-- begin --

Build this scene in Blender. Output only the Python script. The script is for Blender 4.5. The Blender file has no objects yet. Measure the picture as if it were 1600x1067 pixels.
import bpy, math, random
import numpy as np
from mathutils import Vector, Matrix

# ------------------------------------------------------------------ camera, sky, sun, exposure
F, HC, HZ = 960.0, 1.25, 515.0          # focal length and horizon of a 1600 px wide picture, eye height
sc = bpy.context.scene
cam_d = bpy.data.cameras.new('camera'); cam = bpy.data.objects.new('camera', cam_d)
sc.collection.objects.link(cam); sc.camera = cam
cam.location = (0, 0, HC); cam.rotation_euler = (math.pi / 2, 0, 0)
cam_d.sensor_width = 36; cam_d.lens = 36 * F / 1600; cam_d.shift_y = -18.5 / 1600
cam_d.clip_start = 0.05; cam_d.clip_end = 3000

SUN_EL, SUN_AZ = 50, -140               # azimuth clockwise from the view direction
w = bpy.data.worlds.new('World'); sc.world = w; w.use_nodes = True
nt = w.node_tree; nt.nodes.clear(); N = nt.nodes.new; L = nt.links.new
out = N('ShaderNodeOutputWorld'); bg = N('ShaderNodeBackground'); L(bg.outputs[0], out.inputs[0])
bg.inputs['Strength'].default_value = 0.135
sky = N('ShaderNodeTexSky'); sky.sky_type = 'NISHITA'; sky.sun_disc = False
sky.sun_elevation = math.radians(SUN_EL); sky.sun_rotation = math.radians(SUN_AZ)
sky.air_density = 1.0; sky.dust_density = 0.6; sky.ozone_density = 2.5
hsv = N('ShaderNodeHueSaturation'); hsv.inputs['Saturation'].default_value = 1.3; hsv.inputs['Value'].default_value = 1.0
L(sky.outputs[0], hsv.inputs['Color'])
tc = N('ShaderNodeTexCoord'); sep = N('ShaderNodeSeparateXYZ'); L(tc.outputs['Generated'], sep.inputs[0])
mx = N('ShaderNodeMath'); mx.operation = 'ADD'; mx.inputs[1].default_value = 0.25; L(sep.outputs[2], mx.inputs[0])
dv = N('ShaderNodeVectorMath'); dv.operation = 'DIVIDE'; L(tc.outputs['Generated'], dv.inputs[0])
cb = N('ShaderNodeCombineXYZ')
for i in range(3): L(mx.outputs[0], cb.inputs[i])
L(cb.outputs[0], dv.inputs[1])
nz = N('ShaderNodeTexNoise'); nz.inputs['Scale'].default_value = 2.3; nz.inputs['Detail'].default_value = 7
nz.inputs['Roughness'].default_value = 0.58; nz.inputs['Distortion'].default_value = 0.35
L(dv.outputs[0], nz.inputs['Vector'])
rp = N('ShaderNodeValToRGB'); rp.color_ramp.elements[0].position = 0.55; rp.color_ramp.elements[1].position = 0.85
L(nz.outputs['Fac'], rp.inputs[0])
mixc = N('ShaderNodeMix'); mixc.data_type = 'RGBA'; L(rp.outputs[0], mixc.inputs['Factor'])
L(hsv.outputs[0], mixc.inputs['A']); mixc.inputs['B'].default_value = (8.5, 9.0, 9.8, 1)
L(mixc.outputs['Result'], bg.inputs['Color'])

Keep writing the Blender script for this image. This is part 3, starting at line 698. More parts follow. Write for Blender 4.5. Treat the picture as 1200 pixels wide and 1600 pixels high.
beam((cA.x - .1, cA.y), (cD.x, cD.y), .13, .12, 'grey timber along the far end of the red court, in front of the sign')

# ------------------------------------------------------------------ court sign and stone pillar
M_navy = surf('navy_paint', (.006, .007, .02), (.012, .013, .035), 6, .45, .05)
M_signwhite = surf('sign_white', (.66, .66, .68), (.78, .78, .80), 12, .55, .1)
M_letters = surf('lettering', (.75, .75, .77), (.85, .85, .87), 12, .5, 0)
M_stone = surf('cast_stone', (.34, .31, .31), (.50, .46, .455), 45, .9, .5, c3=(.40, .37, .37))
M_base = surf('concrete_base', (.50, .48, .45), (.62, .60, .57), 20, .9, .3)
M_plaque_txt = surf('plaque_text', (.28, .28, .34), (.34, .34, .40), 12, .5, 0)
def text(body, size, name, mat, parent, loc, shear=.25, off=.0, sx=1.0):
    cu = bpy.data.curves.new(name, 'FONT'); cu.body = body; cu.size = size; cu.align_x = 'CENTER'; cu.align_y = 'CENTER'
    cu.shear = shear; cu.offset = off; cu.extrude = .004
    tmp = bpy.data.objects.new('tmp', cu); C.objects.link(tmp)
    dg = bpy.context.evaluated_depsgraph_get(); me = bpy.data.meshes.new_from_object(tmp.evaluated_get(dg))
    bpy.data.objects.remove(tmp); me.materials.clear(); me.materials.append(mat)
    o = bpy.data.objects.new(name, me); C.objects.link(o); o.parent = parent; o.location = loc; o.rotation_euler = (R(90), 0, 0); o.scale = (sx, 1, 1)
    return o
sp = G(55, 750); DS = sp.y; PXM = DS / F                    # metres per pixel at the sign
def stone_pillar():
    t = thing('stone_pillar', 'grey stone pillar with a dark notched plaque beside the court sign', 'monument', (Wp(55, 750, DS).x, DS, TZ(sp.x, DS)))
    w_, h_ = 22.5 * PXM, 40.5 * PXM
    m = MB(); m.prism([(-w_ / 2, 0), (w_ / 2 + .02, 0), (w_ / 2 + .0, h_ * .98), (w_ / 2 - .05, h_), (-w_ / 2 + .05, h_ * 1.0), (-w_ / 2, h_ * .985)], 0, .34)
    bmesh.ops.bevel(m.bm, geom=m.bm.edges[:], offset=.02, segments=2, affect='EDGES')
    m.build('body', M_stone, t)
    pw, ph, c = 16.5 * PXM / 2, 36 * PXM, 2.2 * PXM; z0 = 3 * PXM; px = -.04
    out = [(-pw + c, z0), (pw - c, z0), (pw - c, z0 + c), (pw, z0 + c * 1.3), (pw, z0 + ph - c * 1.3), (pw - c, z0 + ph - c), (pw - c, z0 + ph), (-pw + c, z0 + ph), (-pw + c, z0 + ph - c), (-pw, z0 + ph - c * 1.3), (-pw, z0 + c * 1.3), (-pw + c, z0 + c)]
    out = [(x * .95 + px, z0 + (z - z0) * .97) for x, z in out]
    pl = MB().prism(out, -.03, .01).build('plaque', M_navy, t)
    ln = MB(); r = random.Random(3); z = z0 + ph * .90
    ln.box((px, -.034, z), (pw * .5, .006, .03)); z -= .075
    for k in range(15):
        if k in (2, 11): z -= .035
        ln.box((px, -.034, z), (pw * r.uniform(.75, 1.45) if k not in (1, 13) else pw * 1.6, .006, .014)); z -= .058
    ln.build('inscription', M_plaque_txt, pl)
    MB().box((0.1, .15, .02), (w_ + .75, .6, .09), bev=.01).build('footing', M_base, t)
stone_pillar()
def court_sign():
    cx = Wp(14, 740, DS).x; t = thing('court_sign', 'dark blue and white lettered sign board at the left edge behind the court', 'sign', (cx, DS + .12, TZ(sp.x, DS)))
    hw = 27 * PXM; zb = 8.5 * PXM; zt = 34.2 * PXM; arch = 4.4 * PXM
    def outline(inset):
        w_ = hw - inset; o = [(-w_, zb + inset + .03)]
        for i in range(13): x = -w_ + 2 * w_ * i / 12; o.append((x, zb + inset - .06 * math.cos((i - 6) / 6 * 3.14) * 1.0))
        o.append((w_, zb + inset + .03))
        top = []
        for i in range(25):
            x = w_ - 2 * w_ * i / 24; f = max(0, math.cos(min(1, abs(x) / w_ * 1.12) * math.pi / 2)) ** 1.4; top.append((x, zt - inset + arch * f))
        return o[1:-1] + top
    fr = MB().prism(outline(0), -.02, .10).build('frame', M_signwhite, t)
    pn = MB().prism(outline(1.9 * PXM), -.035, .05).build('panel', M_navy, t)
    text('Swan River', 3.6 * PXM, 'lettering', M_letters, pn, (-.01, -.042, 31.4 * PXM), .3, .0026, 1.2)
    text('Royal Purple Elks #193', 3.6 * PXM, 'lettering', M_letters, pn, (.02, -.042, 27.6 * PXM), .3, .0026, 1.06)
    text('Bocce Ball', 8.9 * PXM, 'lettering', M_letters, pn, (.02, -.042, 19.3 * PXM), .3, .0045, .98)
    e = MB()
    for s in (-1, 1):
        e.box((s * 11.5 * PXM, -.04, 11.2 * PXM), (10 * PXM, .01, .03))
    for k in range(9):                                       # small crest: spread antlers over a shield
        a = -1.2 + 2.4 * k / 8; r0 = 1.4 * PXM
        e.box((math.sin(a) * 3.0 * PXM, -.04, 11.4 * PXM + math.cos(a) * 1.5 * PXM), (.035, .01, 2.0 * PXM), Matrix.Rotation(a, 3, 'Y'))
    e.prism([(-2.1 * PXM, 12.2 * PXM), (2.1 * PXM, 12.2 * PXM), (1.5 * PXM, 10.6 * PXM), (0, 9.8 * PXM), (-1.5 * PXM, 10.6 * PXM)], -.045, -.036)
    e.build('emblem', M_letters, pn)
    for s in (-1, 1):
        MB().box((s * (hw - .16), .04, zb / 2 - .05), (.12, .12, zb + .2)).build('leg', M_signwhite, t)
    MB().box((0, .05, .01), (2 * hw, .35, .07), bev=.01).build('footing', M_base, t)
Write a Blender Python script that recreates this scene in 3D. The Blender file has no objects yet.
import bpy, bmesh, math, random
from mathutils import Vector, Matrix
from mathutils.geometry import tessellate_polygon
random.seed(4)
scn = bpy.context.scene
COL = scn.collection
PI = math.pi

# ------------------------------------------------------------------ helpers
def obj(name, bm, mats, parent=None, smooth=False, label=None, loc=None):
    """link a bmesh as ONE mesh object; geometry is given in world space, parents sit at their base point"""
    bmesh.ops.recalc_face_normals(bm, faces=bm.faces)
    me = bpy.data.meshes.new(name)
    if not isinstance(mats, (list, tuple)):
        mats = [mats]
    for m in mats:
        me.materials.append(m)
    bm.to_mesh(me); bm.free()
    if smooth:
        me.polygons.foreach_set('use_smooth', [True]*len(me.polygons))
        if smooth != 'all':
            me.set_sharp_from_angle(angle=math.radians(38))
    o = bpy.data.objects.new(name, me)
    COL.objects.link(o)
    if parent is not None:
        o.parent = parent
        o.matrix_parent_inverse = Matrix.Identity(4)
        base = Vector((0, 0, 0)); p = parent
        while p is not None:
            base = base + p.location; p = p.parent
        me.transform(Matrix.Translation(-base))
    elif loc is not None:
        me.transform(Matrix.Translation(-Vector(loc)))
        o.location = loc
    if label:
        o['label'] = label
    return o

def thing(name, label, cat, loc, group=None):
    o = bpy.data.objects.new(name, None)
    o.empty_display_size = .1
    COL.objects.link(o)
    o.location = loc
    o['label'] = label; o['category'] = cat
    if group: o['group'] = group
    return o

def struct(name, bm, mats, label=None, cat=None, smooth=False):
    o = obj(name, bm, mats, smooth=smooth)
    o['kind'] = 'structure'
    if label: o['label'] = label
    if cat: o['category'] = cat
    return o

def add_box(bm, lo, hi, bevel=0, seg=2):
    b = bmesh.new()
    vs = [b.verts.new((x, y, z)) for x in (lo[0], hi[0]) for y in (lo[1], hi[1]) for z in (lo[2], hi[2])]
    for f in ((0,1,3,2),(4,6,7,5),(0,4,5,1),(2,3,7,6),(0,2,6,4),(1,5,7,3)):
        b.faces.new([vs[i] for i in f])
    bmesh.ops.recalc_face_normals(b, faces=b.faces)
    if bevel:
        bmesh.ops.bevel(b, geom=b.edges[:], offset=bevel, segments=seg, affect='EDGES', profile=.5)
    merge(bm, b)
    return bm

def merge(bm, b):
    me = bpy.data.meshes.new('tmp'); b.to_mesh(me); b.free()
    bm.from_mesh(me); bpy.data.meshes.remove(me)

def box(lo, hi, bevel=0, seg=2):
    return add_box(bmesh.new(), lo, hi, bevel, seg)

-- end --

Exercise goal – Within the listing above, locate the line containing "Write a Blender" and the line containing "PI = math.pi". Reproduce those two lines and all lines between them exactly, with nothing added.

Reply to the task –
Write a Blender Python script that recreates this scene in 3D. The Blender file has no objects yet.
import bpy, bmesh, math, random
from mathutils import Vector, Matrix
from mathutils.geometry import tessellate_polygon
random.seed(4)
scn = bpy.context.scene
COL = scn.collection
PI = math.pi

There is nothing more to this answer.